On the back cover of Love Beneath the Napalm  (University of Notre Dame Press, 200 pp., $24), a beautifully designed short story collection by James D. Redwood, we are informed that the author “taught English in South Vietnam from 1972-1974 and returned briefly before the fall of Saigon in April 1975.”

This raises more questions than it answers. Such as: For whom and to whom was he teaching English?

I spent thirteen-and-a-half months in South Vietnam when I was the same age as Redwood when he was there (23-24). But I didn’t get any opportunities to teach English. I’d love to know how Redwood (who came to Vietnam with a B.A. in English) ended up with that gig and why. No information is given on his military service, so I immediately started thinking he must have had CIA connections.
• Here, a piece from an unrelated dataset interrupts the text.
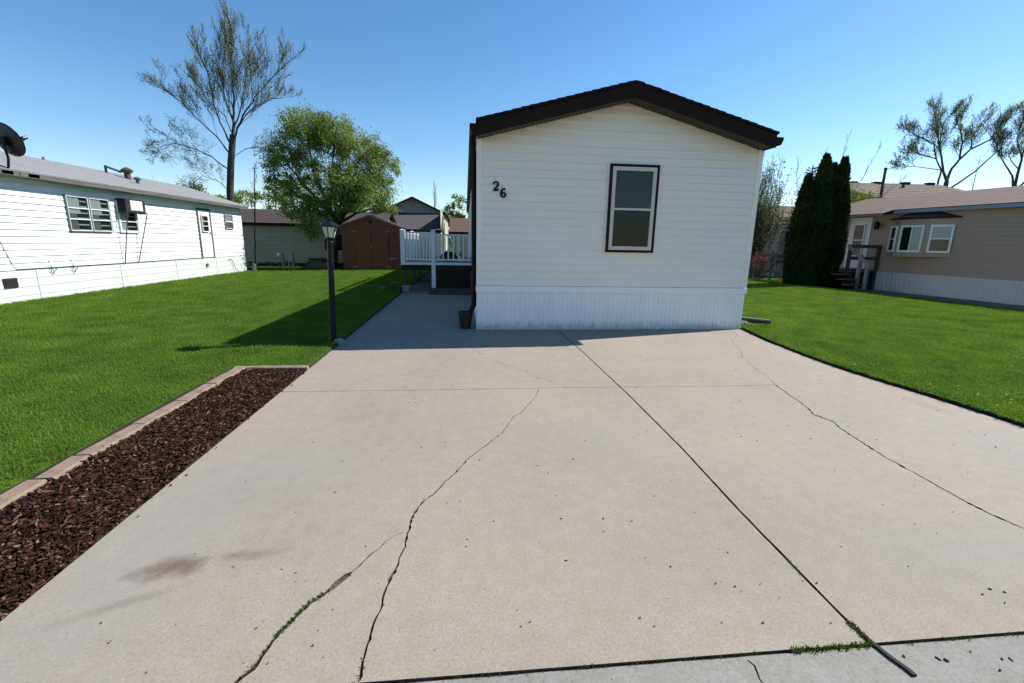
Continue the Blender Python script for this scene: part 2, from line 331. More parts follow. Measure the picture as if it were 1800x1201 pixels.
# ---- driveway: one slab sheet cut by real cracks and joints
CRACKS = dict(
 joint=([(1.42,.1),(1.43,-.9),(1.455,-1.6),(1.46,-3.57),(1.435,-4.8),(1.39,-5.6),(1.375,-6.2),(1.37,-6.5)], .013,.016,.002),
 A=([(.57,-3.31),(.48,-3.61),(.32,-3.94),(.22,-4.09),(.15,-4.26),(.09,-4.43),(-.01,-4.58),(-.11,-4.73),(-.2,-4.88),(-.27,-5.05),(-.33,-5.16),(-.39,-5.28),(-.45,-5.37),(-.48,-5.46),(-.5,-5.55),(-.51,-5.69),(-.51,-5.8),(-.54,-5.96),(-.56,-6.14),(-.57,-6.3),(-.575,-6.5)], .004,.010,.014),
 B=([(-.525,-5.66),(-.58,-5.7),(-.63,-5.78),(-.68,-5.85),(-.71,-5.92),(-.76,-5.99),(-.82,-6.08),(-.86,-6.12),(-.89,-6.18),(-.93,-6.28),(-.96,-6.39),(-1.01,-6.5)], .002,.013,.012),
 t1=([(-2.04,-3.3),(-.9,-3.305),(0,-3.3),(.9,-3.29)], .006,.010,.0015),
 t2=([(.9,-3.29),(1.46,-3.3),(2.48,-3.31),(3.25,-3.3)], .006,.008,.0015),
 t3=([(3.25,-3.3),(3.86,-3.29),(4.2,-3.28)], .001,.002,.001),
 C=([(4.6,-.18),(4.5,-.55),(4.1,-1.04),(3.87,-1.63),(3.64,-2.06),(3.43,-2.69),(3.38,-2.98),(3.25,-3.3)], .002,.005,.02),
 C2=([(3.25,-3.3),(3.18,-3.56),(3.11,-3.9),(3.01,-4.17),(3.05,-4.36),(2.99,-4.52),(2.94,-4.79),(2.9,-4.99),(2.89,-5.22),(2.87,-5.5),(2.86,-5.75),(2.93,-6.0),(3.0,-6.5)], .009,.012,.012),
 D=([(.9,-3.28),(.78,-3.1),(.59,-2.87),(.46,-2.58),(.24,-2.26),(.04,-1.87),(-.11,-1.43),(-.36,-1.21),(-.63,-.76),(-.95,-.25)], .0015,.005,.03),
 E2=([(-1.25,2.2),(-1.0,1.5),(-.6,1.1),(-.2,.9)], .004,.008,.03))
def resample(P, s):
    out = []
    for (a, b) in zip(P, P[1:]):
        a = Vector(a); b = Vector(b); n = max(1, int((b-a).length/s))
        out += [a + (b-a)*i/n for i in range(n)]
    return out + [Vector(P[-1])]
ribbons = []
for k, (P, w0, w1, jit) in CRACKS.items():
    Q = resample(P, .022 if k in 'ABC2' else .05); n = len(Q); Lf = []; Rt = []; w = w0
    for i, p in enumerate(Q):
        d = (Q[min(i+1,n-1)] - Q[max(i-1,0)]).normalized(); nn = Vector((-d.y, d.x))
        t = i/(n-1); j = 0 if i in (0,n-1) else (noise.noise(Vector((p.x*9, p.y*9, 5)))*jit + U(-.25,.25)*jit)
        w = w0 + (w1-w0)*(t if k in ('A','B') else R())
        if jit > .01 and R() < .09: w *= 2.2
        if k == 'B' and .38 < t < .48: w = .028
        if k in ('D','C') and noise.noise(Vector((i*.35, 0, 3))) > .05: w *= .35
        if jit > .005 and i in (0, n-1): w = .0008
        c = p + nn*j; e1 = U(-.0022,.0022) if 0 < i < n-1 else 0; e2 = U(-.0022,.0022) if 0 < i < n-1 else 0
        if jit <= .002: e1 *= .35; e2 *= .35
        if jit > .01 and R() < .05: e1 += .007
        Lf.append(c+nn*max(.0004, w/2+e1)); Rt.append(c-nn*max(.0004, w/2+e2))
    ribbons.append(Lf + Rt[::-1])
def inpoly(p, P):
    c = False; n = len(P); j = n-1; x, y = p
    for i in range(n):
        xi, yi = P[i][0], P[i][1]; xj, yj = P[j][0], P[j][1]
        if (yi > y) != (yj > y) and x < (xj-xi)*(y-yi)/(yj-yi)+xi: c = not c
        j = i
    return c
outer = [(-2.04,-6.5)] + [(drvr(y), y) for y in [-6.5+.25*i for i in range(27)]] + [(4.9,.4),(0.0,.4),(0.0,9.0),(-2.04,9.0)]
def slab(name, outer, ribs, material, zt, zb):
    V = [Vector(p[:2]) for p in outer]; E = [(i, (i+1) % len(outer)) for i in range(len(outer))]
    for rb in ribs:
        b = len(V); V += [Vector(p[:2]) for p in rb]; E += [(b+i, b+(i+1) % len(rb)) for i in range(len(rb))]
    r = geometry.delaunay_2d_cdt(V, E, [], 0, 1e-5)
    bbs = [(min(p[0] for p in rb), max(p[0] for p in rb), min(p[1] for p in rb), max(p[1] for p in rb)) for rb in ribs]
    F = []
    for f in r[2]:
        c = (sum(r[0][i].x for i in f)/3, sum(r[0][i].y for i in f)/3)
        if not inpoly(c, outer): continue
        if any(b[0] <= c[0] <= b[1] and b[2] <= c[1] <= b[3] and inpoly(c, rb) for b, rb in zip(bbs, ribs)): continue
        a = [r[0][i] for i in f]
        if (a[1]-a[0]).cross(a[2]-a[0]) < 0: f = f[::-1]
        F.append(tuple(f))
    mb = MB(); mb.v = [(p.x, p.y, zt) for p in r[0]]; mb.f = F[:]; ed = {}
    for f in F:
        for a, b in zip(f, f[1:]+f[:1]):
            if (b,a) in ed: del ed[b,a]
            else: ed[a,b] = 1
    for a, b in ed:
        pa, pb = mb.v[a], mb.v[b]; n = len(mb.v); mb.v += [(pa[0],pa[1],zb),(pb[0],pb[1],zb)]; mb.f.append((b,a,n,n+1))
    mb.m = [0]*len(F) + [1]*(len(mb.f)-len(F))
    return tag(mb.build(name, [material, M_jdirt]), kind='structure')
tag(MB().poly([(-2.0,-6.6,-.012),(4.5,-6.6,-.012),(4.5,.3,-.012),(-2.0,.3,-.012)]).build('joint_dirt', M_jdirt), kind='structure')
slab('driveway', outer, ribbons, M_conc, 0, -.06)
crE = []
Q = resample([(.85,-6.525),(.86,-6.55),(.845,-6.6),(.85,-6.66),(.80,-6.8),(.86,-7.0),(.9,-7.6)], .03)
Lf = [q+Vector((U(.002,.006),0)) for q in Q]; Rt = [q-Vector((U(.001,.006),0)) for q in Q]; crE = Lf+Rt[::-1]
slab('street_apron', [(-30,-7.9),(30,-7.9)] + [(30, -6.511)] + [(x, -6.511+.004*noise.noise(Vector((x*6,0,0)))) for x in [4.6-.06*i for i in range(112)]] + [(-30,-6.511)], [crE], M_apron, -.006, -.06)
tag(MB().poly([(-60,-16,-.02),(60,-16,-.02),(60,-7.9,-.02),(-60,-7.9,-.02)]).build('road', M_asph), kind='structure')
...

Redwood offers up a group of modern stories that build mildly and gradually toward action, but often stop right before something happens, leaving this reader to wonder: So what did Pham do then; did he try to kill Nikolai? We’ll never know.

That frustrated me. I guess I am more of a fan of the sort of stories written by O. Henry, Raymond Carver, and Martin Limon.

We get a history of many of Vietnam’s wars spread throughout these stories, but in no particular order—wars fought to rid the country of invaders, including the Chinese, the French and, of course, the Americans.  A couple of the stories are set in the 1890s and make the point that the Vietnamese would do anything to get out from under the rule of outsiders, in this case the French, who had turned thousands of them into coolies on chain gangs. They’d commit murder, acts of terrorism, whatever it took. Throughout these stories, the resolve of the Vietnamese is emphasized.

As a Vietnam veteran, I was especially sensitive to how American veterans are portrayed in these involved, literary stories. Vietnam veterans appear in prominent roles in two stories: in “The Stamp Collector, ” a sort of a Grenada War story, in which we hear on the news, “America has kicked the Vietnam Syndrome at last.”  It is set in Glendale, California, and presents a Vietnam veteran who is stinky, unhappy, and clad in “a tattered U. S. Army jacket.”  He seeks a translator for a letter he looted from the dead body of an enemy.

James D. Redwood

The other Vietnam veteran appears in the last story in the collection, “The Summer Associate.” Griswold is a Special Forces veteran, having served four years in Thailand and South Vietnam. He’s another Vietnam vet who remains mentally stuck in Vietnam. Griswold wears a pin-striped suit and is a San Francisco attorney, but he lives alone in a basement apartment in the city.

He insists on an office in the law firm without windows. When he needs someone to talk to, he seeks out a Vietnamese bar girl in a dive in Chinatown. You get the idea.

If you’re looking for a serious and downbeat short story collection—and one that sent me to a dictionary often to look up exotic words such as jambu, seladang, crenelated, balau,  pusillanimity, and tenterhooks— a Vietnam War story collection unlike all others, Love Beneath the Napalm will suit your needs.